Radio telescopes produce visibility data about celestial objects, but these data are sparse and noisy. As a result, images created on raw visibility data are of low quality. Recent studies have used deep learning models to reconstruct visibility data to get cleaner images. However, these methods rely on a substantial amount of labeled training data, which requires significant labeling effort from radio astronomers. Addressing this challenge, we propose VisRec, a model-agnostic semi-supervised learning approach to the reconstruction of visibility data. Specifically, VisRec consists of both a supervised learning module and an unsupervised learning module. In the supervised learning module, we introduce a set of data augmentation functions to produce diverse training examples. In comparison, the unsupervised learning module in VisRec augments unlabeled data and uses reconstructions from non-augmented visibility data as pseudo-labels for training. This hybrid approach allows VisRec to effectively leverage both labeled and unlabeled data. This way, VisRec performs well even when labeled data is scarce. Our evaluation results show that VisRec outperforms all baseline methods in reconstruction quality, robustness against common observation perturbation, and generalizability to different telescope configurations.

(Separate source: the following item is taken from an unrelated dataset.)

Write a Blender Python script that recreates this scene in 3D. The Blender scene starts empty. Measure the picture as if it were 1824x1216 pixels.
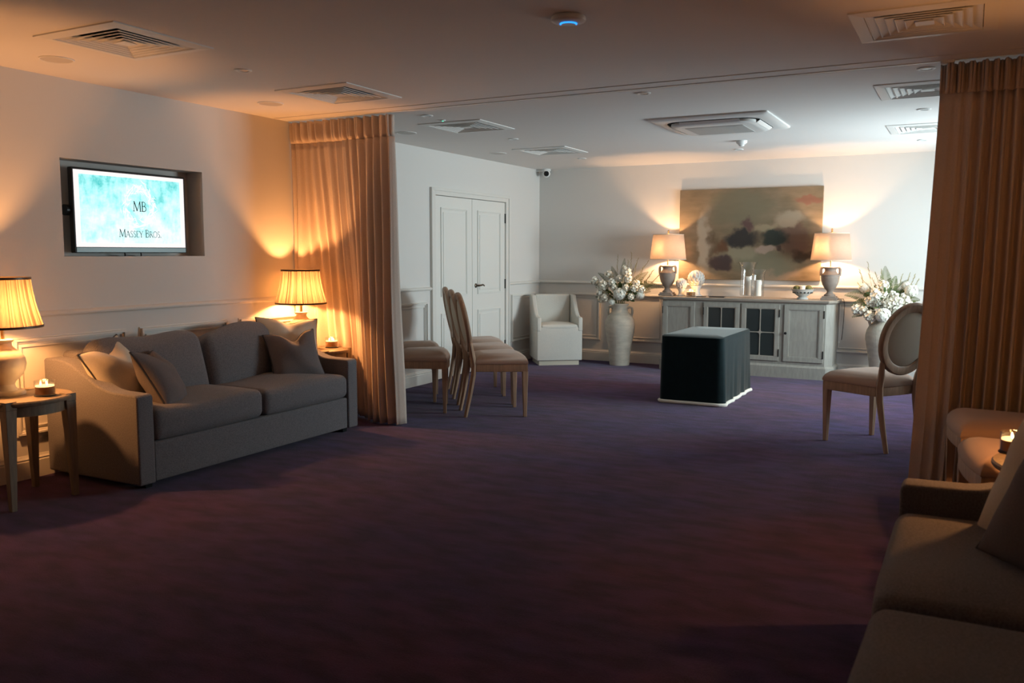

To run the demos, please download public dataset presented by Wu et al.[1].
Then modify the related path in the code.
Set up the conda environment using the requirements.txt file.
Run the train_model.sh script from command line:
sh ./train_model.sh
Modify the paths in eval_model.sh script.

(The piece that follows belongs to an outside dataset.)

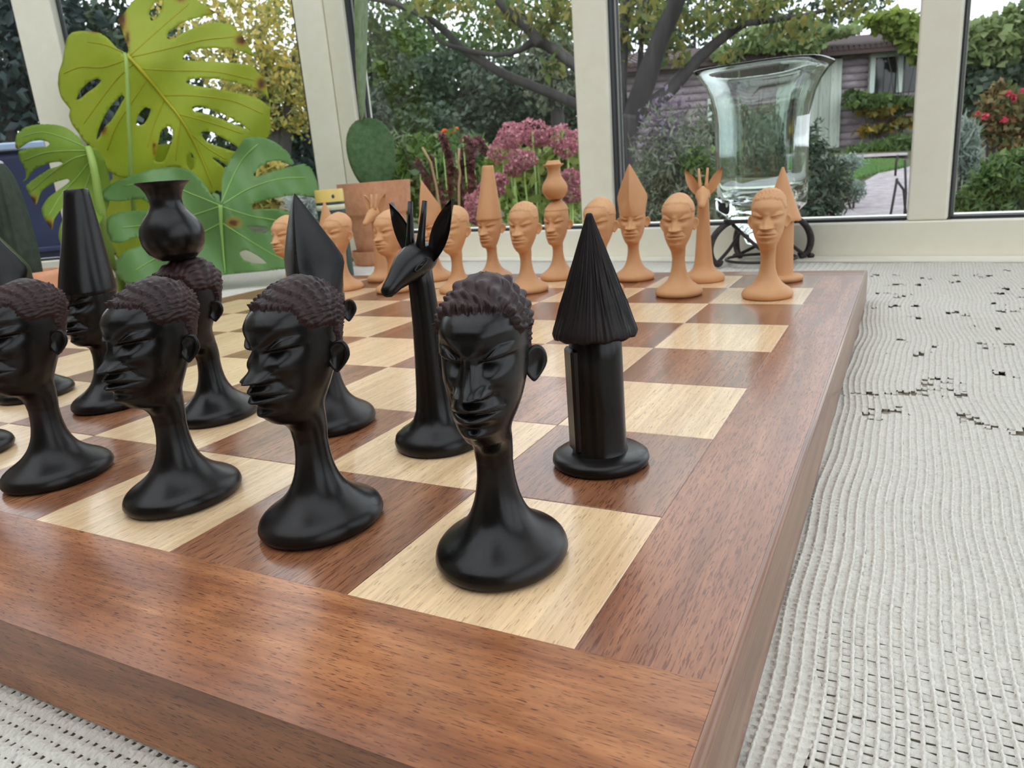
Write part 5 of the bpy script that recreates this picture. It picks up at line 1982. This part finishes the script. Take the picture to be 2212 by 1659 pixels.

Run the eval_model.sh script from command line:
sh ./eval_model.sh
The results will be saved in the '../test_res1' folder, including visibility reconstruction and resultant image.

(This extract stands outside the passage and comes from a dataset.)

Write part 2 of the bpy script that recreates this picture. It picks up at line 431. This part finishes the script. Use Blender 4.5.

Evaluate the results with SSIM, PSNR, LFD:
python metrics.py
Modify the paths in train_model.sh script. Also, please modify the paths in galaxy.py dataset_setting.py and myfft.py
Run the train_model.sh script from command line:
sh ./train_model.sh
Modify the paths in eval_model.sh script.
Run the eval_model.sh script from command line:
sh ./eval_model.sh
Evaluate the results with SSIM, PSNR, LFD:
python metrics.py
[1] Wu, Benjamin, et al. "Neural Interferometry: Image Reconstruction from Astronomical Interferometers using Transformer-Conditioned Neural Fields." Proceedings of the AAAI Conference on Artificial Intelligence. Vol. 36. No. 3. 2022.